>> begin

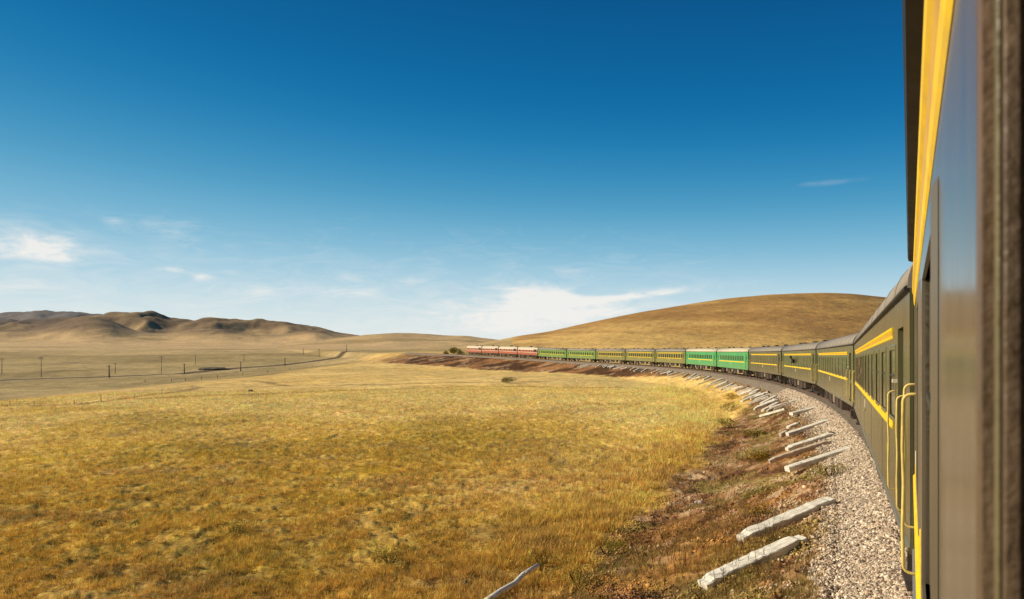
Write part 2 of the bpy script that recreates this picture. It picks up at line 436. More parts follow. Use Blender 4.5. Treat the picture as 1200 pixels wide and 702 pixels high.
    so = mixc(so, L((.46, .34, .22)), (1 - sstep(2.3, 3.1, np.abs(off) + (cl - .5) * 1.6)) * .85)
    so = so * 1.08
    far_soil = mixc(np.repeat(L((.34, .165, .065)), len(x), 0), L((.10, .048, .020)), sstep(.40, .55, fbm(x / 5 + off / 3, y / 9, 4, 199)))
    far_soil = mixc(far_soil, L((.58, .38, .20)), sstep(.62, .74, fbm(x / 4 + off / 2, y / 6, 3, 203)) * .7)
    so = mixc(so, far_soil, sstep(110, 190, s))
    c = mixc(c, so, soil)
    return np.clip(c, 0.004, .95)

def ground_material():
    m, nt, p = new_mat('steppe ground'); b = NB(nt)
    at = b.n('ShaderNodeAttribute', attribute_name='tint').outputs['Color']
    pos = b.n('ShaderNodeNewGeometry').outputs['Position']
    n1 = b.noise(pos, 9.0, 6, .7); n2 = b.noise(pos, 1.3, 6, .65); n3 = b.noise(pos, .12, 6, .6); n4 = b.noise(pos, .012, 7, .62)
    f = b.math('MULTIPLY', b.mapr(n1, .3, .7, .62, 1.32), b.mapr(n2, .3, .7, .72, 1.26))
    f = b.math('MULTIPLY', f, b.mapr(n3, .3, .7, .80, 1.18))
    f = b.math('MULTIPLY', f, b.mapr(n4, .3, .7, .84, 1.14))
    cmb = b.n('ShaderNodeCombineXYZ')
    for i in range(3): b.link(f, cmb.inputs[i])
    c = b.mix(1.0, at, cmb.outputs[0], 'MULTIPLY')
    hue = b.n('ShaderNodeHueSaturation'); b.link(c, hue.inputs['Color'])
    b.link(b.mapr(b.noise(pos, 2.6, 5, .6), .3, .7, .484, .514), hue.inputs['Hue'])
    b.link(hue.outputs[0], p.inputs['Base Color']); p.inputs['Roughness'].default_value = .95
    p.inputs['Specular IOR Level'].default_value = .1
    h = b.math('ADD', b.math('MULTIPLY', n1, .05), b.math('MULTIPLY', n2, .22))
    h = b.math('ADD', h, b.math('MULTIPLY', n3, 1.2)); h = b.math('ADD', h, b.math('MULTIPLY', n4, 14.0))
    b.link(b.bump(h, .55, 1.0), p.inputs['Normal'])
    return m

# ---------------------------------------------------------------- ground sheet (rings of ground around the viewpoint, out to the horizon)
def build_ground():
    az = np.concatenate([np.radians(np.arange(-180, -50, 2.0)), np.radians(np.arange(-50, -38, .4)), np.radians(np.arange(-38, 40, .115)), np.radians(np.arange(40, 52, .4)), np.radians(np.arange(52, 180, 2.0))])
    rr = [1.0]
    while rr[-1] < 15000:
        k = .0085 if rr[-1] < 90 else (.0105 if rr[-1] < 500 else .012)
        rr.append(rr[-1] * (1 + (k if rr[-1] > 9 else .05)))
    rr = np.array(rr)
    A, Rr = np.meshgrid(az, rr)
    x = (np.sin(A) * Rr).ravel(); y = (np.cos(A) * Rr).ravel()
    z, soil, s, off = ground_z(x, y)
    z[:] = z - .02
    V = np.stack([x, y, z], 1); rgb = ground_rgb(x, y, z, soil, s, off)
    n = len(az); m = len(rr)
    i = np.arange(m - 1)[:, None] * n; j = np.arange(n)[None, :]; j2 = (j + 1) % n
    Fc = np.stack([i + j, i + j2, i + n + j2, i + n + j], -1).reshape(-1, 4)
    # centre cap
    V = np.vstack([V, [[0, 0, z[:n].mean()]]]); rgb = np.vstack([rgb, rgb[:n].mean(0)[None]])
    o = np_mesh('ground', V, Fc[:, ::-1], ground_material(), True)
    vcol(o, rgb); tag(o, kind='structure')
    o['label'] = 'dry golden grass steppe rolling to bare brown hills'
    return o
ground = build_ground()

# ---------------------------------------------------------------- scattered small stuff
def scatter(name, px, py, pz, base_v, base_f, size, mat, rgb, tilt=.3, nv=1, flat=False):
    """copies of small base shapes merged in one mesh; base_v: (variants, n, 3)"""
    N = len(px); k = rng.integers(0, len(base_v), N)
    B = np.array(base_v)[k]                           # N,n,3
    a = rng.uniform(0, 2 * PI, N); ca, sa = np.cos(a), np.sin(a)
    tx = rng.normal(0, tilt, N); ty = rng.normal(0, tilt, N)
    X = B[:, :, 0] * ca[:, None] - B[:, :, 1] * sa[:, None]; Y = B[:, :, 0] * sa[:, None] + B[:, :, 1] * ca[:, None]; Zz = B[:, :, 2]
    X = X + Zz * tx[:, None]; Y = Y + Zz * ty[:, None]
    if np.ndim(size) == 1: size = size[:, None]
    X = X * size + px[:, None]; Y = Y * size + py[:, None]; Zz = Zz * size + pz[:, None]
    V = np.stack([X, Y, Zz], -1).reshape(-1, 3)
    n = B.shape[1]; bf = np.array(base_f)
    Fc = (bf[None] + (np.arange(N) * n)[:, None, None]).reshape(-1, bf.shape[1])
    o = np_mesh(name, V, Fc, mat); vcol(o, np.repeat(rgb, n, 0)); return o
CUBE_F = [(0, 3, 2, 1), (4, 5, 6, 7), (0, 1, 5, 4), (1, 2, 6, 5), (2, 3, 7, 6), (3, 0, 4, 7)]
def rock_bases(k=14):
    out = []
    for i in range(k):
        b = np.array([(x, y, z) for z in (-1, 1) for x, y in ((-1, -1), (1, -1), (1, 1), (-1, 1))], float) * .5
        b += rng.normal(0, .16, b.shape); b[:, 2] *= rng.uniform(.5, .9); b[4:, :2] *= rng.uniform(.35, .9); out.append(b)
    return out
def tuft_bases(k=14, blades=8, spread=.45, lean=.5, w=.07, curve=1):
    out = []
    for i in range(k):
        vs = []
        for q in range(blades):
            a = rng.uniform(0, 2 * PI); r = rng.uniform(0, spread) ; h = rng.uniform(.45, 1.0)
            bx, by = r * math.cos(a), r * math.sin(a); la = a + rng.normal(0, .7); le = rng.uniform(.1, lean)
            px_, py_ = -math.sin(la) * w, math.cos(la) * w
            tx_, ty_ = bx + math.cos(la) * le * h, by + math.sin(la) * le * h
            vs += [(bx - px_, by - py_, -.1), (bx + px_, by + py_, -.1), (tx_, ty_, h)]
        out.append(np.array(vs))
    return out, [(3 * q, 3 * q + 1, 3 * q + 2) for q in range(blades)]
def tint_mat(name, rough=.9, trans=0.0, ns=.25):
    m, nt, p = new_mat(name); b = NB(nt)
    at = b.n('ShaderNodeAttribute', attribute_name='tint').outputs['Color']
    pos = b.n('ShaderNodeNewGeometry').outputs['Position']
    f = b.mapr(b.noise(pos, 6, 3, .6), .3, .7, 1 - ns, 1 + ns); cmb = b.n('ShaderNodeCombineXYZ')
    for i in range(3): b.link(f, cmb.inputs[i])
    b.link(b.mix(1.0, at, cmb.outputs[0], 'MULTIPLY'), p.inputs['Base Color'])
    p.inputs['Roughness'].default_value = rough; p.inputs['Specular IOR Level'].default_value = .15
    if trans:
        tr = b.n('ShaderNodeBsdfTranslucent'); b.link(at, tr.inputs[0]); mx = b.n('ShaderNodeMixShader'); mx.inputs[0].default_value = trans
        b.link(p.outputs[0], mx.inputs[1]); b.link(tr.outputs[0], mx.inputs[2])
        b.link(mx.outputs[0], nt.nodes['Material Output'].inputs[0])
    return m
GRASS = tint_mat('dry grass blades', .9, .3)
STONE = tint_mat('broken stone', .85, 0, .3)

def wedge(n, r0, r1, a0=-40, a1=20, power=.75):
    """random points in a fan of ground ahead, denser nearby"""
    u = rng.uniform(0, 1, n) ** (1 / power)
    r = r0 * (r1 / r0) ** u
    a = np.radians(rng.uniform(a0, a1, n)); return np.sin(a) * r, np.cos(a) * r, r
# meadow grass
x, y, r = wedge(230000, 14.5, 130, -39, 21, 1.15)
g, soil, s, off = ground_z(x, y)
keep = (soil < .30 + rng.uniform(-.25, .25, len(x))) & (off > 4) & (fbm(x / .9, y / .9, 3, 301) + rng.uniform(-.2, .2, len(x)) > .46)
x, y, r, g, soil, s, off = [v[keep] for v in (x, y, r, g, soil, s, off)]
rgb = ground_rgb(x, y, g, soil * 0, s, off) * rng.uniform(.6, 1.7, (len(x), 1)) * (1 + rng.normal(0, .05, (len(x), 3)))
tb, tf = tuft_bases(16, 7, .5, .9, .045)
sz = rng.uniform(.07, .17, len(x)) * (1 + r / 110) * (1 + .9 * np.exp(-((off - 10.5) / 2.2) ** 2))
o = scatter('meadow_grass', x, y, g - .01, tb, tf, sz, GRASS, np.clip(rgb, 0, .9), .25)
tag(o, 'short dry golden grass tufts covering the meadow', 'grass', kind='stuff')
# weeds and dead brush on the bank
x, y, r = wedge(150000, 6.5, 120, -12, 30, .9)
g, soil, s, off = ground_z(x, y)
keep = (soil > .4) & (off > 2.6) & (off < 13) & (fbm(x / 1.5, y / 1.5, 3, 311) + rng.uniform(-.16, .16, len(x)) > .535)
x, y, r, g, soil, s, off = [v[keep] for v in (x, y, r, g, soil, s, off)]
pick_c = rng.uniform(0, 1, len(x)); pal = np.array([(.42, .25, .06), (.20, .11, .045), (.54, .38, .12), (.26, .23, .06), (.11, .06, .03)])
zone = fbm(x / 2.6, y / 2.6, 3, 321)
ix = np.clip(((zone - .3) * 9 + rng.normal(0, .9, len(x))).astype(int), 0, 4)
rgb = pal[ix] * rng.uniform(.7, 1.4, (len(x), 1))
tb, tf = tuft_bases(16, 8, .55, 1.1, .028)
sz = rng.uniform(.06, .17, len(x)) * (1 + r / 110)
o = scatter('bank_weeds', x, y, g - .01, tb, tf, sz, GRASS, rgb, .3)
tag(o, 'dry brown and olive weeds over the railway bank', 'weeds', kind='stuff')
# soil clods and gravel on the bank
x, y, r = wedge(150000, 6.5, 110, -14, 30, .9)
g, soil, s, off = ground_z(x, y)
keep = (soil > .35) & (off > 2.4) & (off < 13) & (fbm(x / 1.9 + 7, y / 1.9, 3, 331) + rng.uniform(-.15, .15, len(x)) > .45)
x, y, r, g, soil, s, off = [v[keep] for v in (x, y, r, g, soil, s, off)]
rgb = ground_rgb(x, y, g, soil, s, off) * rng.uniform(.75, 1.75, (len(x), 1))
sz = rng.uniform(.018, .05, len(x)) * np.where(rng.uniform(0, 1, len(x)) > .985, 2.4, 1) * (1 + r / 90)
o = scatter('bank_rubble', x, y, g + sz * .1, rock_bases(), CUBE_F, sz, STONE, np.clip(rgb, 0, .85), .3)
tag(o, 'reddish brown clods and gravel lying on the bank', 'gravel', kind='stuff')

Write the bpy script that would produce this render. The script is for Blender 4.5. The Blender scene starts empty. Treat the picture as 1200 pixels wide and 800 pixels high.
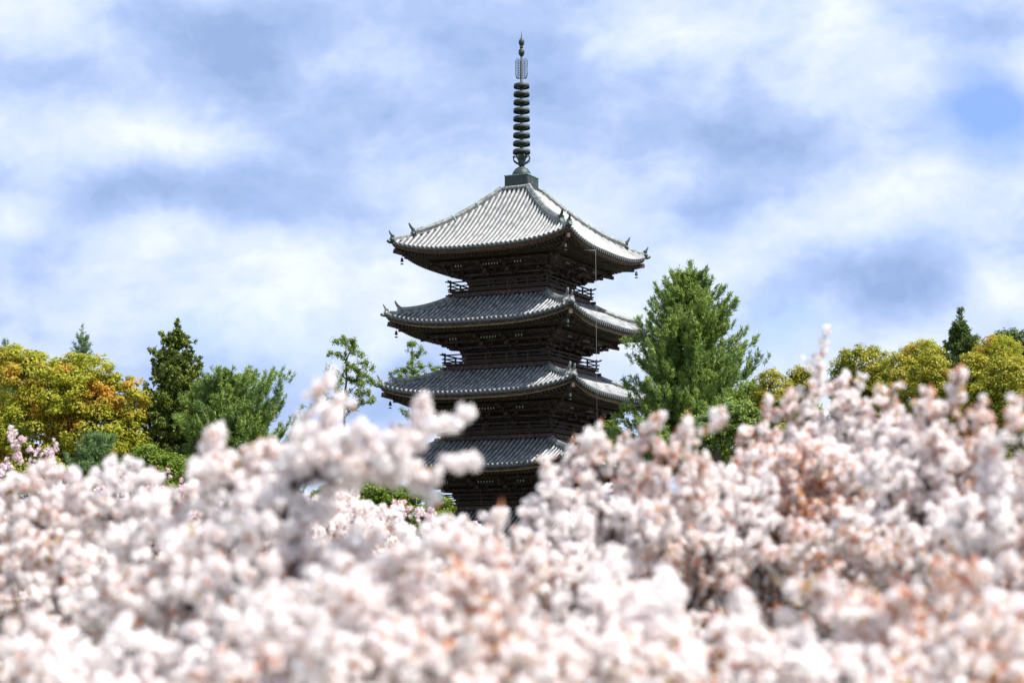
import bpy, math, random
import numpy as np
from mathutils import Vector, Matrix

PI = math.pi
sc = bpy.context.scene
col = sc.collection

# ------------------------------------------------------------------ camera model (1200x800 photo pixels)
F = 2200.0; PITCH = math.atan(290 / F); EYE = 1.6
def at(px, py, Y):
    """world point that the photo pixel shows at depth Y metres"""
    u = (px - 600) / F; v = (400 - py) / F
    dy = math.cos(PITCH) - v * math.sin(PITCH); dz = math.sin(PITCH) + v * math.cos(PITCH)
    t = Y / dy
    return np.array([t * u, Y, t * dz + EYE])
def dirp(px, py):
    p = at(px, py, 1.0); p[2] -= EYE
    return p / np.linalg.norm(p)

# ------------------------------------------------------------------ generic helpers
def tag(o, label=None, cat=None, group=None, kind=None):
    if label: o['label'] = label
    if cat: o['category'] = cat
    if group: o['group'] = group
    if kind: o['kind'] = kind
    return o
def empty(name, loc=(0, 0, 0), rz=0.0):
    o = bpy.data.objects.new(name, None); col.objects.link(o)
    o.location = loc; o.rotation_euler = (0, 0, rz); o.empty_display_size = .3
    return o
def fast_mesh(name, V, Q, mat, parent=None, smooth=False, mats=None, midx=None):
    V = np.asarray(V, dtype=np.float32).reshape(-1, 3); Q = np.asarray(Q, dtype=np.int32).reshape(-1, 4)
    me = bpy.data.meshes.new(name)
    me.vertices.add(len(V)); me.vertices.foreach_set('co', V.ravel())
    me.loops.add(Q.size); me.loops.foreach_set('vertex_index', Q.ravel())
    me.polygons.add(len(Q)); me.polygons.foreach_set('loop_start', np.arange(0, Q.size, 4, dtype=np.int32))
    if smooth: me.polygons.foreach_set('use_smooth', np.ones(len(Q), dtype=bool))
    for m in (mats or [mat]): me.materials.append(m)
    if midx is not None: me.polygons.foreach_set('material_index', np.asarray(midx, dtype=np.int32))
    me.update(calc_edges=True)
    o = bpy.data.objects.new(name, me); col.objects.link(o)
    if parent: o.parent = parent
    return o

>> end

| Instructions to follow |
Looking above, find the stretch of lines that opens with the one holding "Write the bpy" and closes with the one holding "col = sc.collection". Copy it exactly, pictures excluded.

| Reply |
Write the bpy script that would produce this render. The script is for Blender 4.5. The Blender scene starts empty. Treat the picture as 1200 pixels wide and 800 pixels high.
import bpy, math, random
import numpy as np
from mathutils import Vector, Matrix

PI = math.pi
sc = bpy.context.scene
col = sc.collection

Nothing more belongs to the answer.